DATA LINES:
_ _ _
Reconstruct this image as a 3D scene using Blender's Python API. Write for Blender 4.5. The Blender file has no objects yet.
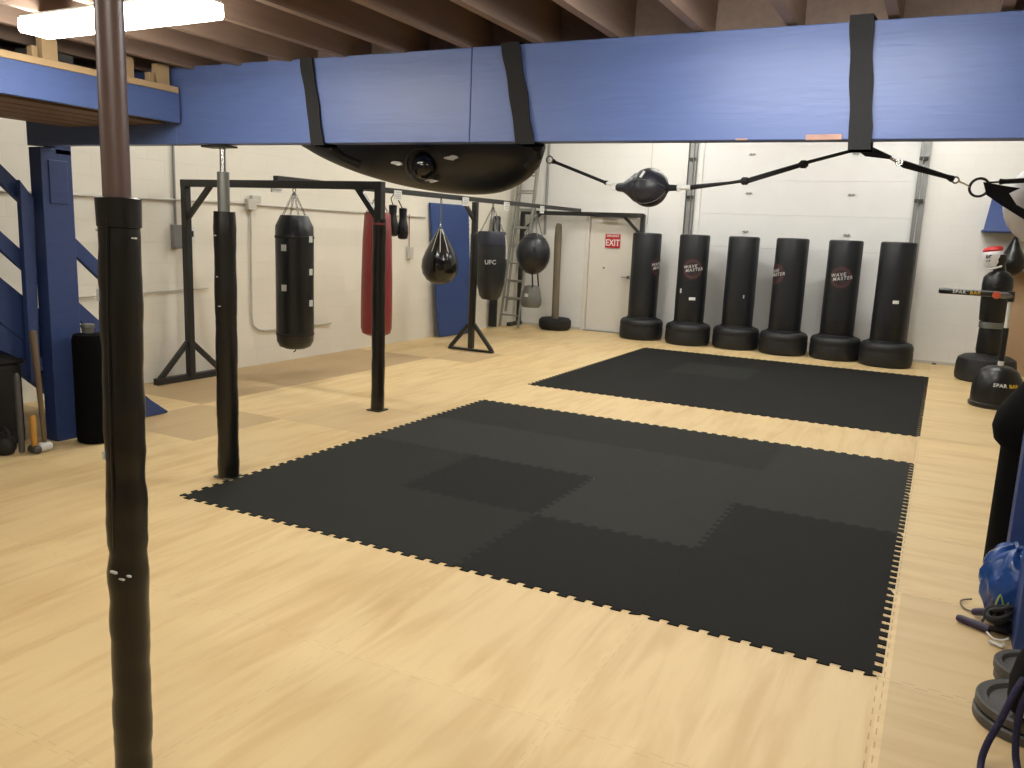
import bpy, bmesh, math, random
from mathutils import Vector, Matrix, Euler
random.seed(7)
PI = math.pi
sc = bpy.context.scene
COL = sc.collection

# ------------------------------------------------------------------ camera, world, exposure
EYE = Vector((0, 0, 1.63))
RT = Vector((.884, .465, .041)); FW = Vector((-.452, .874, -.18)).normalized()
RT = (RT - FW * RT.dot(FW)).normalized(); UP = RT.cross(FW)
cam_data = bpy.data.cameras.new('camera'); cam = bpy.data.objects.new('camera', cam_data); COL.objects.link(cam)
cam.matrix_world = Matrix(((RT.x, UP.x, -FW.x, EYE.x), (RT.y, UP.y, -FW.y, EYE.y), (RT.z, UP.z, -FW.z, EYE.z), (0, 0, 0, 1)))
cam_data.sensor_width = 36; cam_data.lens = 817.0 / 1024 * 36; cam_data.clip_start = .02
sc.camera = cam
world = bpy.data.worlds.new('world'); sc.world = world; world.use_nodes = True
world.node_tree.nodes['Background'].inputs[0].default_value = (.9, .95, 1, 1)
world.node_tree.nodes['Background'].inputs[1].default_value = .05
vs = sc.view_settings
vs.view_transform = 'Standard'; vs.look = 'None'; vs.gamma = 1; vs.use_curve_mapping = False
vs.exposure = 0.0
LAMP_FRONT = 40.0      # tubes under the joists
LAMP_BACK = 84.0       # tubes in the high part of the hall
LAMP_COLOUR = (1.0, .94, .83, 1)
LAMP_COLOUR_BACK = (1.0, .985, .94, 1)

# ------------------------------------------------------------------ materials
def lin(c):
    return tuple(((v / 255) / 12.92 if v / 255 <= .04045 else ((v / 255 + .055) / 1.055) ** 2.4) for v in c) + (1,)

def newmat(name):
    m = bpy.data.materials.new(name); m.use_nodes = True
    return m, m.node_tree, m.node_tree.nodes['Principled BSDF']

def N(nt, t, **kw):
    n = nt.nodes.new(t)
    for k, v in kw.items(): setattr(n, k, v)
    return n

def math_(nt, op, a, b=None, c=None):
    n = nt.nodes.new('ShaderNodeMath'); n.operation = op
    for i, v in enumerate((a, b, c)):
        if v is None: continue
        if isinstance(v, (int, float)): n.inputs[i].default_value = v
        else: nt.links.new(v, n.inputs[i])
    return n.outputs[0]

def mixc(nt, fac, a, b):
    n = nt.nodes.new('ShaderNodeMix'); n.data_type = 'RGBA'
    for s, v in ((n.inputs[0], fac), (n.inputs[6], a), (n.inputs[7], b)):
        if isinstance(v, (int, float, tuple)): s.default_value = v
        else: nt.links.new(v, s)
    return n.outputs[2]

def mat(name, rgb, rough=.5, metal=0, var=.12, scale=12, bump=0, bscale=60, spec=.5, stretch=(1, 1, 1), coat=0):
    m, nt, p = newmat(name)
    c = lin(rgb)
    tc = N(nt, 'ShaderNodeTexCoord'); mp = N(nt, 'ShaderNodeMapping'); mp.inputs['Scale'].default_value = stretch
    nt.links.new(tc.outputs['Object'], mp.inputs[0])
    no = N(nt, 'ShaderNodeTexNoise'); no.inputs['Scale'].default_value = scale; no.inputs['Detail'].default_value = 4
    nt.links.new(mp.outputs[0], no.inputs['Vector'])
    lo = tuple(v * (1 - var) for v in c[:3]) + (1,); hi = tuple(min(1, v * (1 + var)) for v in c[:3]) + (1,)
    nt.links.new(mixc(nt, no.outputs[0], lo, hi), p.inputs['Base Color'])
    p.inputs['Roughness'].default_value = rough; p.inputs['Metallic'].default_value = metal
    p.inputs['Specular IOR Level'].default_value = spec; p.inputs['Coat Weight'].default_value = coat
    if bump:
        n2 = N(nt, 'ShaderNodeTexNoise'); n2.inputs['Scale'].default_value = bscale; n2.inputs['Detail'].default_value = 3
        nt.links.new(mp.outputs[0], n2.inputs['Vector'])
        b = N(nt, 'ShaderNodeBump'); b.inputs['Strength'].default_value = bump; b.inputs['Distance'].default_value = .01
        nt.links.new(n2.outputs[0], b.inputs['Height']); nt.links.new(b.outputs[0], p.inputs['Normal'])
    return m

def block_wall(name, rgb, axis):
    m, nt, p = newmat(name)
    g = N(nt, 'ShaderNodeNewGeometry'); s = N(nt, 'ShaderNodeSeparateXYZ'); nt.links.new(g.outputs['Position'], s.inputs[0])
    cb = N(nt, 'ShaderNodeCombineXYZ'); nt.links.new(s.outputs[axis], cb.inputs[0]); nt.links.new(s.outputs[2], cb.inputs[1])
    br = N(nt, 'ShaderNodeTexBrick'); br.inputs['Scale'].default_value = 1; br.inputs['Brick Width'].default_value = .4
    br.inputs['Row Height'].default_value = .2; br.inputs['Mortar Size'].default_value = .006; br.inputs['Mortar Smooth'].default_value = .6
    c = lin(rgb); d = tuple(v * .985 for v in c[:3]) + (1,)
    br.inputs['Color1'].default_value = c; br.inputs['Color2'].default_value = d
    br.inputs['Mortar'].default_value = tuple(v * .955 for v in c[:3]) + (1,)
    nt.links.new(cb.outputs[0], br.inputs[0])
    no = N(nt, 'ShaderNodeTexNoise'); no.inputs['Scale'].default_value = 3; nt.links.new(g.outputs['Position'], no.inputs['Vector'])
    k = N(nt, 'ShaderNodeMapRange'); k.inputs[1].default_value = .3; k.inputs[2].default_value = .7; k.inputs[3].default_value = .0; k.inputs[4].default_value = .12
    nt.links.new(no.outputs[0], k.inputs[0])
    nt.links.new(mixc(nt, k.outputs[0], br.outputs[0], tuple(v * .85 for v in c[:3]) + (1,)), p.inputs['Base Color'])
    b = N(nt, 'ShaderNodeBump'); b.inputs['Strength'].default_value = .35; b.inputs['Distance'].default_value = .002; b.invert = True
    nt.links.new(br.outputs[1], b.inputs['Height']); nt.links.new(b.outputs[0], p.inputs['Normal'])
    p.inputs['Roughness'].default_value = .55
    return m

def floor_mat():
    m, nt, p = newmat('wood_grain_foam_floor')
    g = N(nt, 'ShaderNodeNewGeometry'); s = N(nt, 'ShaderNodeSeparateXYZ'); nt.links.new(g.outputs['Position'], s.inputs[0])
    X, Y = s.outputs[0], s.outputs[1]
    TX, TY, X0, Y0 = .965, .935, -.03, 3.27
    u = math_(nt, 'DIVIDE', math_(nt, 'SUBTRACT', X, X0), TX); v = math_(nt, 'DIVIDE', math_(nt, 'SUBTRACT', Y, Y0), TY)
    iu = math_(nt, 'FLOOR', u); iv = math_(nt, 'FLOOR', v)
    ci = N(nt, 'ShaderNodeCombineXYZ'); nt.links.new(iu, ci.inputs[0]); nt.links.new(iv, ci.inputs[1])
    wn = N(nt, 'ShaderNodeTexWhiteNoise'); wn.noise_dimensions = '2D'; nt.links.new(ci.outputs[0], wn.inputs['Vector'])
    right = math_(nt, 'GREATER_THAN', X, X0)          # the grain of the strip on the right runs across
    a = N(nt, 'ShaderNodeCombineXYZ'); nt.links.new(X, a.inputs[0]); nt.links.new(Y, a.inputs[1])
    b = N(nt, 'ShaderNodeCombineXYZ'); nt.links.new(Y, b.inputs[0]); nt.links.new(X, b.inputs[1])
    mv = N(nt, 'ShaderNodeMix'); mv.data_type = 'VECTOR'; nt.links.new(right, mv.inputs[0]); nt.links.new(a.outputs[0], mv.inputs[4]); nt.links.new(b.outputs[0], mv.inputs[5])
    off = N(nt, 'ShaderNodeVectorMath', operation='ADD'); nt.links.new(mv.outputs[1], off.inputs[0])
    oc = N(nt, 'ShaderNodeCombineXYZ'); nt.links.new(math_(nt, 'MULTIPLY', wn.outputs[0], .12), oc.inputs[2]); nt.links.new(oc.outputs[0], off.inputs[1])
    def streak(sx, sy, det, dist):
        mp = N(nt, 'ShaderNodeMapping'); mp.inputs['Scale'].default_value = (sx, sy, 1); nt.links.new(off.outputs[0], mp.inputs[0])
        no = N(nt, 'ShaderNodeTexNoise'); no.inputs['Scale'].default_value = 1; no.inputs['Detail'].default_value = det
        no.inputs['Distortion'].default_value = dist; nt.links.new(mp.outputs[0], no.inputs['Vector']); return no.outputs[0]
    n1 = streak(9, 1.1, 4, 1.1); n2 = streak(2.4, .7, 3, 1.2); n3 = streak(45, 2.4, 3, .4)
    r = N(nt, 'ShaderNodeValToRGB'); e = r.color_ramp.elements
    e[0].position = .36; e[0].color = lin((206, 175, 124)); e[1].position = .64; e[1].color = lin((223, 198, 148))
    e2 = r.color_ramp.elements.new(.46); e2.color = lin((214, 186, 136)); e3 = r.color_ramp.elements.new(.54); e3.color = lin((221, 195, 145))
    mixn = math_(nt, 'ADD', math_(nt, 'MULTIPLY', n1, .55), math_(nt, 'MULTIPLY', n2, .45)); nt.links.new(mixn, r.inputs[0])
    c = mixc(nt, math_(nt, 'MULTIPLY', n3, .22), r.outputs[0], lin((200, 170, 120)))
    # tan tiles: the strip along the left wall, one tile near the stairs, one below the middle rack post
    def box(x0, x1, y0, y1):
        return math_(nt, 'MULTIPLY', math_(nt, 'MULTIPLY', math_(nt, 'GREATER_THAN', X, x0), math_(nt, 'LESS_THAN', X, x1)),
                     math_(nt, 'MULTIPLY', math_(nt, 'GREATER_THAN', Y, y0), math_(nt, 'LESS_THAN', Y, y1)))
    tan = box(-7.2, -5.82, 5.14, 8.9)
    for q in ((-5.82, -4.86, 4.205, 5.14), (-7.2, -5.82, 2.3, 4.205), (-5.82, -5.2, 8.88, 9.82), (-4.86, -3.9, 5.14, 6.07), (0, 1.2, 2.0, 4.2)):
        tan = math_(nt, 'MAXIMUM', tan, math_(nt, 'MULTIPLY', box(*q), .85 if q[0] < -5 else .5))
    c = mixc(nt, math_(nt, 'MULTIPLY', tan, .75), c, lin((172, 146, 110)))
    hv = N(nt, 'ShaderNodeHueSaturation'); nt.links.new(c, hv.inputs['Color'])
    nt.links.new(math_(nt, 'ADD', .96, math_(nt, 'MULTIPLY', wn.outputs[0], .07)), hv.inputs['Value'])
    # jigsaw seams
    def seam(coord, along, T, c0):
        sq = math_(nt, 'MULTIPLY', math_(nt, 'SIGN', math_(nt, 'SINE', math_(nt, 'MULTIPLY', along, 2 * PI / .0877))), .011)
        f = math_(nt, 'FRACT', math_(nt, 'ADD', math_(nt, 'DIVIDE', math_(nt, 'SUBTRACT', math_(nt, 'ADD', coord, sq), c0), T), .5))
        return math_(nt, 'LESS_THAN', math_(nt, 'ABSOLUTE', math_(nt, 'SUBTRACT', f, .5)), .0022)
    sm = math_(nt, 'MAXIMUM', seam(X, Y, TX, X0), seam(Y, X, TY, Y0))
    nearr = N(nt, 'ShaderNodeMapRange'); nearr.inputs[1].default_value = -.8; nearr.inputs[2].default_value = -.1; nearr.inputs[3].default_value = .14; nearr.inputs[4].default_value = .5
    nt.links.new(X, nearr.inputs[0])
    c2 = mixc(nt, math_(nt, 'MULTIPLY', sm, nearr.outputs[0]), hv.outputs[0], lin((120, 90, 55)))
    nt.links.new(c2, p.inputs['Base Color'])
    p.inputs['Roughness'].default_value = .5; p.inputs['Specular IOR Level'].default_value = .35
    bp = N(nt, 'ShaderNodeBump'); bp.inputs['Strength'].default_value = .15; bp.inputs['Distance'].default_value = .003
    nt.links.new(n3, bp.inputs['Height']); nt.links.new(bp.outputs[0], p.inputs['Normal'])
    return m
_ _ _
Identify and copy the lines holding the word "objects".

Reconstruct this image as a 3D scene using Blender's Python API. Write for Blender 4.5. The Blender file has no objects yet.
cam_data = bpy.data.cameras.new('camera'); cam = bpy.data.objects.new('camera', cam_data); COL.objects.link(cam)